Shadow of the Fox by Julie Kagawa

Enter a beautiful and perilous land of shapeshifters and samurai, kami and legends, humans and demons…a world in which Japanese mythology and imagination blend together

When destiny calls, legends rise.

Every millennium the missing pieces of the Scroll of a Thousand Prayers are hunted, for they hold the power to call the great Kami Dragon from the sea and ask for any one wish.

As a temple burns to the ground Yumeko escapes with its greatest treasure the first piece of the scroll. And when fate thrusts her into the path of a mysterious samurai she knows he seeks what she has. Kage is under order to kill those who stand in his way but will he be able to complete his mission? Will this be the dawn that sees the dragon wake?

Release Date: Out Now ebook // Paperback 1st November UK // Harper Collins

Readers of the Young Adult genre back in 2010 will probably know of Julie Kagawa. Her Iron Fey series was a sensation of its time, followed by the Talon series, Kagawa is not afraid of infusing myths and fairy tales into her books.  Shadow of the Fox is revolved around Japanese mythology and legends, with Yumeko, the main character a Kitsune. Yumeko in Japanese means dream child, a notion which is touched on in the narrative.
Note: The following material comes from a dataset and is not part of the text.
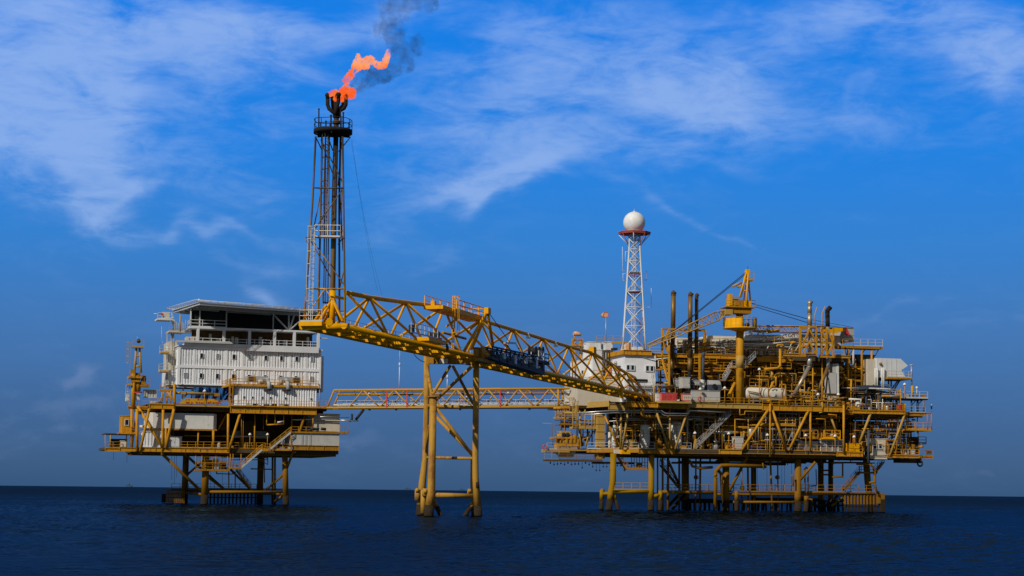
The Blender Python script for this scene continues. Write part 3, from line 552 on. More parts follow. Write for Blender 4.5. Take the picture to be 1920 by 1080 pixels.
q1 = L.p(425, 612, vA - .5).x; part(h_, 'railing', 'white_paint', rail_mb([(uA + .1, vA + 3, zs2), (uA + .1, vA - .4, zs2), (q1, vA - .4, zs2)], 1.35, .065, 2.2))
part(h_, 'wind_screen', 'screen_dark', MB().box(uA + .6, vA + .6, zs2 + .003, q1, vA + .7, ZH - .55))
for x, m in ((375, 'white_paint'), (358, 'white_paint'), (425, 'galvanised'), (513, 'grey_paint')): q = L.p(x, 590, vA); part(h_, 'column', m, MB().box(q.x - .12, vA + .1, zs2 + .003, q.x + .12, vA + .34, ZH - .55))
for a, b in (((513, 590), (540, 618)), ((552, 590), (543, 618)), ((560, 604), (543, 619)), ((541.5, 590), (541.5, 619))): part(h_, 'strut', 'light_grey', MB().sweep([L.p(*a, vA + .6), L.p(*b, vA + .6)], .17, 8))
A_, B_, C_ = L.pz(323, 580.5, ZH), L.pz(373, 565.5, ZH), L.pz(640, 586, ZH); d = (C_ - B_).normalized(); D_ = C_ + (A_ - B_) * .9; E_ = A_ + d * (C_ - B_).length * .75 + (A_ - B_) * .35
poly = [(p.x, p.y) for p in (A_, B_, C_, D_, E_)]; part(h_, 'deck', 'light_grey', MB().prism(poly, ZH - .22, ZH)); rim = MB()
cen = sum((p for p in (A_, B_, C_, D_, E_)), Vector()) / 5; out = [(p + (p - cen).normalized() * 1.3 + Vector((0, 0, .25))) for p in (A_, B_, C_, D_, E_)]; pin = [A_, B_, C_, D_, E_]
for i in range(5):
    a, b, c, e = pin[i], pin[(i + 1) % 5], out[(i + 1) % 5], out[i]; n = max(2, round((b - a).length / 1.5)); rim.sweep([e, c], .06, 5)
    for k in range(n + 1): rim.bar(a + (b - a) * k / n - Vector((0, 0, .2)), e + (c - e) * k / n, .06)
    for k in (.35, .7): rim.sweep([a + (e - a) * k, b + (c - b) * k], .03, 4)
part(h_, 'safety_net', 'white_paint', rim); mb = MB()
for i in range(5): a, b = pin[i] - Vector((0, 0, .42)), pin[(i + 1) % 5] - Vector((0, 0, .42)); mb.bar(a + (cen - pin[i]).normalized() * .4, b + (cen - pin[(i + 1) % 5]).normalized() * .4, .2, .36)
part(h_, 'edge_girder', 'white_paint', mb)
for k in range(1, 6): a, b = A_ + (B_ - A_) * k / 6, A_ + (B_ - A_) * k / 6 + d * 24; part(h_, 'girder', 'grey_paint', MB().bar(a + d * .8 - Vector((0, 0, .78)), b - Vector((0, 0, .78)), .2, .55))
part(h_, 'marker_lamp', 'lamp_white', MB().ball(B_ + Vector((0, 0, .35)), .2))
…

We meet Yumeko in the temple where she has been raised to be more human than monster (or Yokai) by the monks. 

I did enjoy reading this, although the story felt stringed out. It was if the story had to be padded out so much to exhibit the powers held by Yumeko and Kage (which means Shadow). The additional trials and tribulations felt forced however there was pay-off of what was hinted at throughout by the end of the book. Kage and Yumeko are unlikely travelling companions, and Yumeko’s naivety and big heart leads to additional strays joining their group which means by the end of the book there is quite the eclectic group.

I thought this was written much like Kagawa’s other works which left the writing and narrative choices feeling a little dated. The community has shifted since Kagawa released The Iron Fey, and some of the tropes used felt well used and wrung out. Much like her some of her other works, the “villain” is devious and female, contrasting somewhat with the naive heroine. This doesn’t mean the book isn’t good – oh no, it was plenty enjoyable and the Japanese inspired world was well built, I look forward to Kagawa developing this story and possibly her narrative style in time for the sequel.